[The Prose Works of William Wordsworth by William Wordsworth]@TWC D-Link bookThe Prose Works of William Wordsworth PREFACE 228/1026
If a country have put on chains of its own forging; in the name of virtue, let it be conscious that to itself it is accountable: let it not have cause to look beyond its own limits for reproof: and,--in the name of humanity,--if it be self-depressed, let it have its pride and some hope within itself.
The poorest Peasant, in an unsubdued land, feels this pride.
I do not appeal to the example of Britain or of Switzerland, for the one is free, and the other lately was free (and, I trust, will ere long be so again): but talk with the Swede; and you will see the joy he finds in these sensations.

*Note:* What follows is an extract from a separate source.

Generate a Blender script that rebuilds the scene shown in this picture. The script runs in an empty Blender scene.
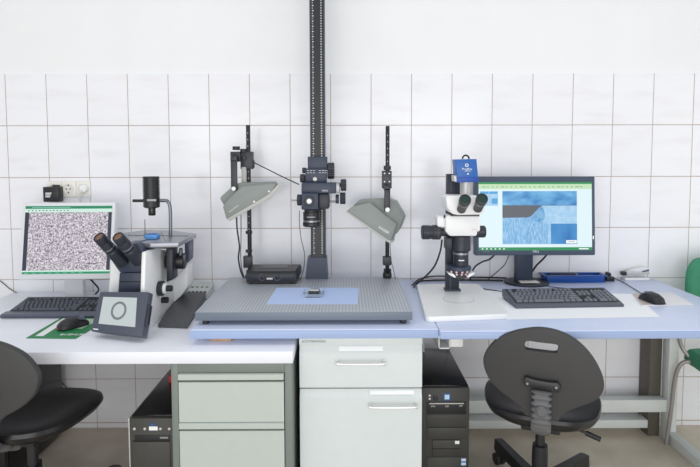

With him animal courage (the substitute for many and the friend of all the manly virtues) has space to move in; and is at once elevated by his imagination, and softened by his affections: it is invigorated also; for the whole courage of his Country is in his breast. In fact: the Peasant, and he who lives by the fair reward of his manual labour, has ordinarily a larger proportion of his gratifications dependent upon these thoughts--than, for the most part, men in other classes have.
For he is in his person attached, by stronger roots, to the soil of which he is the growth: his intellectual notices are generally confined within narrower bounds: in him no partial or antipatriotic interests counteract the force of those nobler sympathies and antipathies which he has in right of his Country; and lastly the belt or girdle of his mind has never been stretched to utter relaxation by false philosophy, under a conceit of making it sit more easily and gracefully.